● **WHAT YOU ARE ASKED TO DO**:
With the images removed, repeat the data below exactly.
━━ DATA BLOCK
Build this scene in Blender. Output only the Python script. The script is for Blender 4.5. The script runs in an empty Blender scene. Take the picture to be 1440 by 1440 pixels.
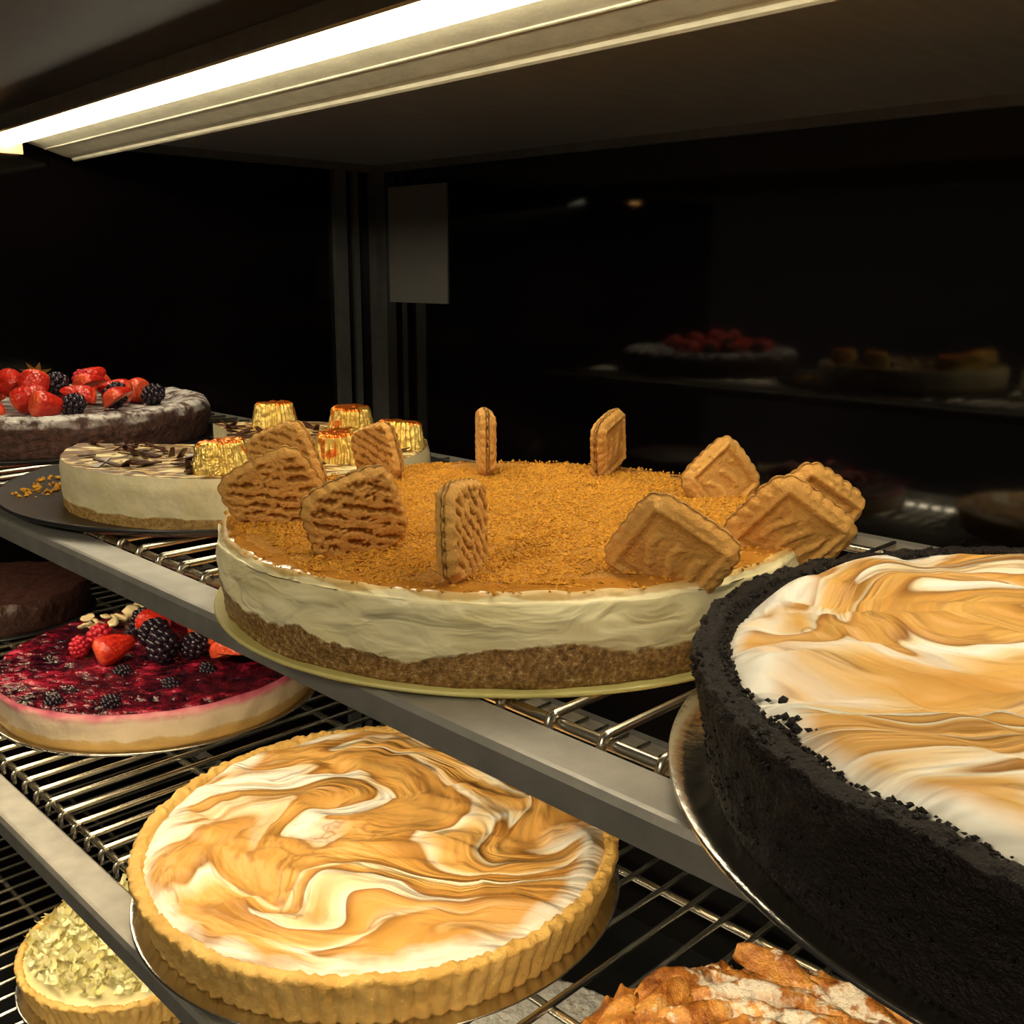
import bpy, math, random
from mathutils import Vector, Matrix, noise
random.seed(7)
pi=math.pi; R2=math.sqrt(2)
sc=bpy.context.scene
try:
    sc.view_settings.view_transform='Standard'
except Exception as e: print(e)
def N(x,y,z): return noise.noise(Vector((x,y,z)))
# ---------------------------------------------------------------- mesh builder
class MB:
    def __init__(s): s.v=[];s.f=[];s.m=[];s.c=[]
    def add(s,vs,fs,m=0,cols=None):
        o=len(s.v); s.v.extend(vs); s.f.extend([tuple(i+o for i in f) for f in fs]); s.m.extend([m]*len(fs))
        s.c.extend(cols if cols else [1.0]*len(vs))
    def obj(s,name,mats,parent=None,loc=(0,0,0),rot=(0,0,0),smooth=True):
        me=bpy.data.meshes.new(name); me.from_pydata([tuple(v) for v in s.v],[],s.f); 
        for m in mats: me.materials.append(m)
        me.polygons.foreach_set('material_index',s.m)
        me.polygons.foreach_set('use_smooth',[smooth]*len(s.f))
        a=me.color_attributes.new('Col','FLOAT_COLOR','POINT')
        buf=[]
        for c in s.c: buf.extend((c,c,c,1))
        a.data.foreach_set('color',buf)
        me.update()
        ob=bpy.data.objects.new(name,me); sc.collection.objects.link(ob)
        ob.location=loc; ob.rotation_euler=rot
        if parent: ob.parent=parent
        return ob
def empty(name,loc=(0,0,0),rot=(0,0,0)):
    e=bpy.data.objects.new(name,None); e.empty_display_size=.05; sc.collection.objects.link(e); e.location=loc; e.rotation_euler=rot; return e
def dens(prof,step):
    out=[prof[0]]
    for a,b in zip(prof,prof[1:]):
        d=math.hypot(b[0]-a[0],b[1]-a[1]); n=max(1,int(d/step+.5))
        for i in range(1,n+1): out.append((a[0]+(b[0]-a[0])*i/n,a[1]+(b[1]-a[1])*i/n))
    return out
def lathe(mb,prof,seg=96,fn=None,m=0,mf=None):
    vs=[];idx=[]
    for r,z in prof:
        if r<1e-6:
            idx.append([len(vs)]*seg); p=(0,0,z); vs.append(fn(0,0,z) if fn else p)
        else:
            row=[]
            for i in range(seg):
                t=2*pi*i/seg; row.append(len(vs)); vs.append(fn(r,t,z) if fn else (r*math.cos(t),r*math.sin(t),z))
            idx.append(row)
    for k,(a,b) in enumerate(zip(idx,idx[1:])):
        fs=[]
        for i in range(seg):
            j=(i+1)%seg; q=[a[i],a[j],b[j],b[i]]; u=[]
            for x in q:
                if x not in u: u.append(x)
            if len(u)>2: fs.append(tuple(u))
        if k==0: mb.add(vs,fs,mf(k) if mf else m); base=len(mb.v)-len(vs)
        else:
            mb.f.extend([tuple(i+base for i in f) for f in fs]); mb.m.extend([mf(k) if mf else m]*len(fs))
def box(mb,x0,x1,y0,y1,z0,z1,m=0):
    vs=[(x,y,z) for x in(x0,x1) for y in(y0,y1) for z in(z0,z1)]
    mb.add(vs,[(0,1,3,2),(4,6,7,5),(0,4,5,1),(2,3,7,6),(0,2,6,4),(1,5,7,3)],m)
def extr(mb,poly,f0,f1,m=0):
    n=len(poly); vs=[(f0,a,b) for a,b in poly]+[(f1,a,b) for a,b in poly]
    fs=[(i,(i+1)%n,(i+1)%n+n,i+n) for i in range(n)]+[tuple(range(n))[::-1],tuple(range(n,2*n))]
    mb.add(vs,fs,m)
def tube(mb,pts,r,seg=8,m=0):
    pts=[Vector(p) for p in pts]; vs=[];n=len(pts); up=None
    for i,p in enumerate(pts):
        t=(pts[min(i+1,n-1)]-pts[max(i-1,0)]).normalized()
        if up is None: up=t.orthogonal().normalized()
        up=(up-t*up.dot(t)).normalized(); w=t.cross(up)
        for k in range(seg):
            a=2*pi*k/seg; vs.append(p+(up*math.cos(a)+w*math.sin(a))*r)
    fs=[]
    for i in range(n-1):
        for k in range(seg):
            j=(k+1)%seg; fs.append((i*seg+k,i*seg+j,(i+1)*seg+j,(i+1)*seg+k))
    fs.append(tuple(range(seg))[::-1]); fs.append(tuple((n-1)*seg+k for k in range(seg)))
    mb.add([tuple(v) for v in vs],fs,m)
def crumb(mb,p,r,m=0,col=1.0):
    rx=r*random.uniform(.7,1.3);ry=r*random.uniform(.7,1.3);rz=r*random.uniform(.6,1.1);a=random.uniform(0,pi);c,s_=math.cos(a),math.sin(a)
    def T(x,y,z):
        x+=random.uniform(-.25,.25);y+=random.uniform(-.25,.25);z+=random.uniform(-.25,.25)
        x*=rx;y*=ry;z*=rz
        return (p[0]+c*x-s_*y,p[1]+s_*x+c*y,p[2]+z)
    vs=[T(1,0,0),T(-1,0,0),T(0,1,0),T(0,-1,0),T(0,0,1),T(0,0,-1)]
    mb.add(vs,[(0,2,4),(2,1,4),(1,3,4),(3,0,4),(2,0,5),(1,2,5),(3,1,5),(0,3,5)],m,[col*random.uniform(.75,1.15)]*6)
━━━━
● **REPLY**:
Build this scene in Blender. Output only the Python script. The script is for Blender 4.5. The script runs in an empty Blender scene. Take the picture to be 1440 by 1440 pixels.
import bpy, math, random
from mathutils import Vector, Matrix, noise
random.seed(7)
pi=math.pi; R2=math.sqrt(2)
sc=bpy.context.scene
try:
    sc.view_settings.view_transform='Standard'
except Exception as e: print(e)
def N(x,y,z): return noise.noise(Vector((x,y,z)))
# ---------------------------------------------------------------- mesh builder
class MB:
    def __init__(s): s.v=[];s.f=[];s.m=[];s.c=[]
    def add(s,vs,fs,m=0,cols=None):
        o=len(s.v); s.v.extend(vs); s.f.extend([tuple(i+o for i in f) for f in fs]); s.m.extend([m]*len(fs))
        s.c.extend(cols if cols else [1.0]*len(vs))
    def obj(s,name,mats,parent=None,loc=(0,0,0),rot=(0,0,0),smooth=True):
        me=bpy.data.meshes.new(name); me.from_pydata([tuple(v) for v in s.v],[],s.f); 
        for m in mats: me.materials.append(m)
        me.polygons.foreach_set('material_index',s.m)
        me.polygons.foreach_set('use_smooth',[smooth]*len(s.f))
        a=me.color_attributes.new('Col','FLOAT_COLOR','POINT')
        buf=[]
        for c in s.c: buf.extend((c,c,c,1))
        a.data.foreach_set('color',buf)
        me.update()
        ob=bpy.data.objects.new(name,me); sc.collection.objects.link(ob)
        ob.location=loc; ob.rotation_euler=rot
        if parent: ob.parent=parent
        return ob
def empty(name,loc=(0,0,0),rot=(0,0,0)):
    e=bpy.data.objects.new(name,None); e.empty_display_size=.05; sc.collection.objects.link(e); e.location=loc; e.rotation_euler=rot; return e
def dens(prof,step):
    out=[prof[0]]
    for a,b in zip(prof,prof[1:]):
        d=math.hypot(b[0]-a[0],b[1]-a[1]); n=max(1,int(d/step+.5))
        for i in range(1,n+1): out.append((a[0]+(b[0]-a[0])*i/n,a[1]+(b[1]-a[1])*i/n))
    return out
def lathe(mb,prof,seg=96,fn=None,m=0,mf=None):
    vs=[];idx=[]
    for r,z in prof:
        if r<1e-6:
            idx.append([len(vs)]*seg); p=(0,0,z); vs.append(fn(0,0,z) if fn else p)
        else:
            row=[]
            for i in range(seg):
                t=2*pi*i/seg; row.append(len(vs)); vs.append(fn(r,t,z) if fn else (r*math.cos(t),r*math.sin(t),z))
            idx.append(row)
    for k,(a,b) in enumerate(zip(idx,idx[1:])):
        fs=[]
        for i in range(seg):
            j=(i+1)%seg; q=[a[i],a[j],b[j],b[i]]; u=[]
            for x in q:
                if x not in u: u.append(x)
            if len(u)>2: fs.append(tuple(u))
        if k==0: mb.add(vs,fs,mf(k) if mf else m); base=len(mb.v)-len(vs)
        else:
            mb.f.extend([tuple(i+base for i in f) for f in fs]); mb.m.extend([mf(k) if mf else m]*len(fs))
def box(mb,x0,x1,y0,y1,z0,z1,m=0):
    vs=[(x,y,z) for x in(x0,x1) for y in(y0,y1) for z in(z0,z1)]
    mb.add(vs,[(0,1,3,2),(4,6,7,5),(0,4,5,1),(2,3,7,6),(0,2,6,4),(1,5,7,3)],m)
def extr(mb,poly,f0,f1,m=0):
    n=len(poly); vs=[(f0,a,b) for a,b in poly]+[(f1,a,b) for a,b in poly]
    fs=[(i,(i+1)%n,(i+1)%n+n,i+n) for i in range(n)]+[tuple(range(n))[::-1],tuple(range(n,2*n))]
    mb.add(vs,fs,m)
def tube(mb,pts,r,seg=8,m=0):
    pts=[Vector(p) for p in pts]; vs=[];n=len(pts); up=None
    for i,p in enumerate(pts):
        t=(pts[min(i+1,n-1)]-pts[max(i-1,0)]).normalized()
        if up is None: up=t.orthogonal().normalized()
        up=(up-t*up.dot(t)).normalized(); w=t.cross(up)
        for k in range(seg):
            a=2*pi*k/seg; vs.append(p+(up*math.cos(a)+w*math.sin(a))*r)
    fs=[]
    for i in range(n-1):
        for k in range(seg):
            j=(k+1)%seg; fs.append((i*seg+k,i*seg+j,(i+1)*seg+j,(i+1)*seg+k))
    fs.append(tuple(range(seg))[::-1]); fs.append(tuple((n-1)*seg+k for k in range(seg)))
    mb.add([tuple(v) for v in vs],fs,m)
def crumb(mb,p,r,m=0,col=1.0):
    rx=r*random.uniform(.7,1.3);ry=r*random.uniform(.7,1.3);rz=r*random.uniform(.6,1.1);a=random.uniform(0,pi);c,s_=math.cos(a),math.sin(a)
    def T(x,y,z):
        x+=random.uniform(-.25,.25);y+=random.uniform(-.25,.25);z+=random.uniform(-.25,.25)
        x*=rx;y*=ry;z*=rz
        return (p[0]+c*x-s_*y,p[1]+s_*x+c*y,p[2]+z)
    vs=[T(1,0,0),T(-1,0,0),T(0,1,0),T(0,-1,0),T(0,0,1),T(0,0,-1)]
    mb.add(vs,[(0,2,4),(2,1,4),(1,3,4),(3,0,4),(2,0,5),(1,2,5),(3,1,5),(0,3,5)],m,[col*random.uniform(.75,1.15)]*6)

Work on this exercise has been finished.